Error compiling to epub3 format: asterisks & italics

I’m using Scrivener 3.2.2 (14632) on a Macbook Pro running MacOS Monterrey V12.6. My source file includes the line:

Two feds stopped by this morning to harass me. How’s *your* day going?

The line is in italics.
When I compile to PDF, it compiles correctly, as written. But when I compile to .epub3, it looks like:

Two feds stopped by this morning to harass me. How’s \your* day going?*

The line is in italics except for “your* day going?*”

When I make the asterisks normal font instead of italics, it compiles as intended (though the asterisks are not in italics).

Looks like messed up markdown…

Just a guess, but do you have this setting checked ?
(I think you shouldn’t)

P.S. That is a screenshot from the Windows version, but hopefully the setting is in the same place.

No, that box isn’t checked. Here are my settings:

I would suspect that Markdown is getting confused. The point is a single asterisk before and after a span of text makes it italic. If we take your sentence without the whole sentence being in italic,

Two feds stopped by this morning to harass me. How’s *your* day going?

it will compile to this:

Two feds stopped by this morning to harass me. How’s your day going?

By putting the whole sentence in italic in the Scrivener doc, the asterisks interfere with what should be in italic and what shouldn’t.

*Two feds stopped by this morning to harass me. How’s* your *day going?*

gives you

Two feds stopped by this morning to harass me. How’s your day going?

with the “your” in non-italic. So, if you want it all to be in italic, but you want to mark out the “your”, you’ll either need to use something other than asterisks, or use bold:

Two feds stopped by this morning to harass me. How’s your day going?

HTH, :smile:

Mark

Mark, thanks. What makes this line challenging is, it’s a text message from one character (Raúl) to another character (Porter). The compiled line is in italics to indicate it’s a text message, but Raúl has added asterisks around ‘your’ for emphasis, since he can’t put part of the text message in italics.

I’ve got a workaround, namely, make the asterisks non-italics. The results are satisfactory.

Charles

1 Like

Just sayin: to my knowledge, people use caps, in this very case, when texting.

As I think it’s best not to mix RTF→Markdown with straight Markdown markup, that is probably easiest. Otherwise:

*Two feds stopped by this morning to harass me. How’s \*your\* day going?*

gives:

Two feds stopped by this morning to harass me. How’s *your* day going?

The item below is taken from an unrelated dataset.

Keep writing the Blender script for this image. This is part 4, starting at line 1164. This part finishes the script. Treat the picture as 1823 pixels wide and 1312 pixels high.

Which is what you wanted, but I’ve not tried putting \*……\* in the middle of an RTF-based text.

Mark

Update: all this should be unnecessary. If it is, the bug is real.

One option is to type some other symbol instead of * (something that doesn’t trigger markdown syntax and isn’t used for anything else) and replace it with * in a Compile replacement rule.

Oops … that would leave the text bracketed by the symbol in italics, so I think I’d use a style for the purpose.

This won’t work if the overall italics formatting of the sentence is styled, but if it’s not, when it comes time that you want regular text in the midst of italics, type the shortcut for a character style called “regular” (for instance), then type the word your (or whatever you need).

Then, in Compile, override that style, being careful to make it regular text, and put * in the style’s prefix and suffix.

1 Like

Thanks, everyone, for your help! So far no one has explained why it compiles as intended to PDF but not to epub.

Because two different compile processes are involved.

When you compile to PDF, Scrivener compiles it to RTF, it’s native format, and then uses the basic Apple PDF generator, or whatever PDF generator is used on Windows, to create the PDF.

ePub is a variety of HTML, so when you compile to ePub, Scrivener creates a Multimarkdown file which it passes to the Multimarkdown engine included within Scrivener which converts it to HTML. So anything enclosed in single asterisks becomes <em>……</em>, the HTML code for emphasis, i.e. italic. So if you want an actual asterisk in your text, you have to escape it by preceding it with a backslash.

As a said in my last post, I’m not sure about putting elements of Markdown code into an RTF-based document, where elements of RTF style like italics need to be compiled to Markdown by the compiler… my projects are either for compiling to RTF or to Markdown and are not mixed. You could try putting \* before and after the “your” and marking them with Format → Preserve Formatting to see if that works for ePub. If it does you’d need to set up a replacement in your PDF-compile format to replace the \*s with nothing.

:smile:

Mark

1 Like

Mark, thanks for the detailed explanation! I learned something.